Identification of subsurface brines in the McMurdo Dry Valleys, Antarctica, via an airborne EM resistivity survey

Monday, 14 December 2015
Poster Hall (Moscone South)
Neil Foley, University of California Santa Cruz, Santa Cruz, CA, United States, Slawek M Tulaczyk, University of California Santa Cruz, Earth and Planetary Sciences, Santa Cruz, CA, United States, Esben Auken, Aarhus University, Institute for Geoscience, Aarhus, Denmark, Cyril Schamper, Sorbonne Universités, Paris, France, Hilary A Dugan, University of Wisconsin, Madison, WI, United States, Jill Mikucki, University of Tennessee, Knoxville, TN, United States, Ross A Virginia, Dartmouth College, Hanover, NH, United States and Peter T Doran, Univ Illinois at Chicago, Chicago, IL, United States
We used a helicopter-borne time domain electromagnetic resistivity survey to detect and map hypersaline brines beneath glaciers and permafrost in the McMurdo Dry Valleys (MDV). In the MDV, a substantially ice-free region of coastal Antarctica, liquid water is present at the surface only in summer streams, ice-covered lakes with brackish to hypersaline bottom waters, and at Blood Falls, a hypersaline discharge from Taylor Glacier. Beneath the surface, however, water can remain liquid at temperatures below 0 °C (and therefore at unexpectedly shallow depths) as a hypersaline brine. These brines, which are measured as zones of low resistivity in an otherwise high resistivity environment, are widespread in Taylor Valley, where they may connect lakes, subglacial waters, and the ocean. By using surface landscape characteristics – such as the presence of lakes, glaciers, or bare ground – we are able to compare changes in resistivity with depth. We find that in areas of surface permafrost (most of the MDV) there is a marked shift to low resistivity material around 200 m below the surface. At lakes, the stratified nature of their waters is detectable and sufficiently large lakes create taliks (unfrozen 'holes' in permafrost) that penetrate to the low resistivity zone around 200 m depth, suggesting connectivity through a regional aquifer. Underneath Taylor Glacier, we detect similar brines, which are the probable source for Blood Falls. These subglacial brines extend from the snout of Taylor Glacier (where they appear to connect to the hypersaline waters of West Lake Bonney) to the limit of our detection ability several kilometers up glacier where the ice became too thick for measurements.

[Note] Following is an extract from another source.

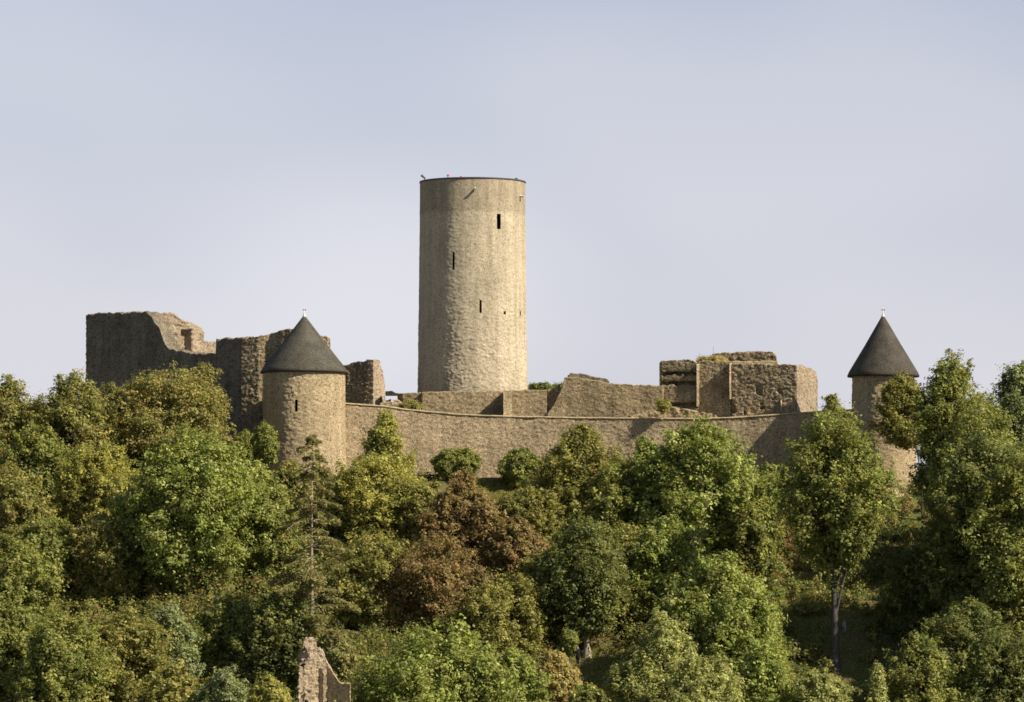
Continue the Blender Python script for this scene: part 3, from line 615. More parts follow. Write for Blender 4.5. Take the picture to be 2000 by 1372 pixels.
ALT = {'green': 'yellow', 'bright': 'pale', 'pale': 'green', 'olive': 'green', 'yellow': 'green', 'ochre': 'mixed', 'mixed': 'ochre', 'rust': 'ochre', 'orange': 'olive', 'blue': 'green', 'dark': 'olive', 'larch': 'green'}
def pick(pal, n, rng):
    c = np.array([a for a, b in PAL[pal]]); wv = np.array([b for a, b in PAL[pal]], float); return c[rng.choice(len(c), n, p=wv / wv.sum())]
def unit(v): return v / np.maximum(np.linalg.norm(v, axis=-1, keepdims=True), 1e-9)
def env(kind, t):
    t = np.clip(t, 0, 1)
    if kind == 'dome': return np.where(t > .42, np.sqrt(np.clip(1 - ((t - .42) / .6) ** 2, 0, 1)), .62 + .38 * (t / .42) ** .6)
    if kind == 'round': return np.sqrt(np.clip(1 - ((t - .5) / .52) ** 2, 0.02, 1))
    if kind == 'cone': return .10 + .90 * (1 - t) ** .85 * sstep(-.12, .12, t)
    if kind == 'column': return .25 + .75 * np.sin(np.pi * (.12 + .78 * t)) ** .7
    if kind == 'egg': return np.where(t > .3, np.clip(1 - ((t - .3) / .72) ** 1.8, 0, 1), .55 + .45 * (t / .3) ** .6)
    return 1 + 0 * t
def leaf_quads(pos, nrm, size, rng, asp=.62):
    n = len(pos); t = unit(np.cross(nrm, unit(rng.normal(size=(n, 3))))); b = np.cross(nrm, t)
    s = size * .9 * (.5 + 1.1 * rng.uniform(0, 1, n) ** 1.5)[:, None]; l = t * s * .5; wv = b * s * .5 * asp
    k = rng.uniform(-.25, .25, n)[:, None]; dr = nrm * s * .16
    V = np.stack([pos - l, pos + wv + l * k - dr * 0, pos + l - dr, pos - wv + l * k], 1).reshape(-1, 3)
    return V, np.arange(4 * n).reshape(n, 4)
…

Our measurements are consistent with limited drilling done in the MDV during the 1970s and radar measurements taken more recently on Taylor Glacier. The transition to low resistivity at ~200 m depth occurs over a temperature range measured in boreholes of about -10 to -5 °C, which is consistent with predictions of temperatures at the base of Taylor Glacier. The widespread nature of these brines may require reassessment of our understanding of Taylor Glacier's movement and the geochemistry of MDV lakes, which have historically been considered isolated from a regional aquifer.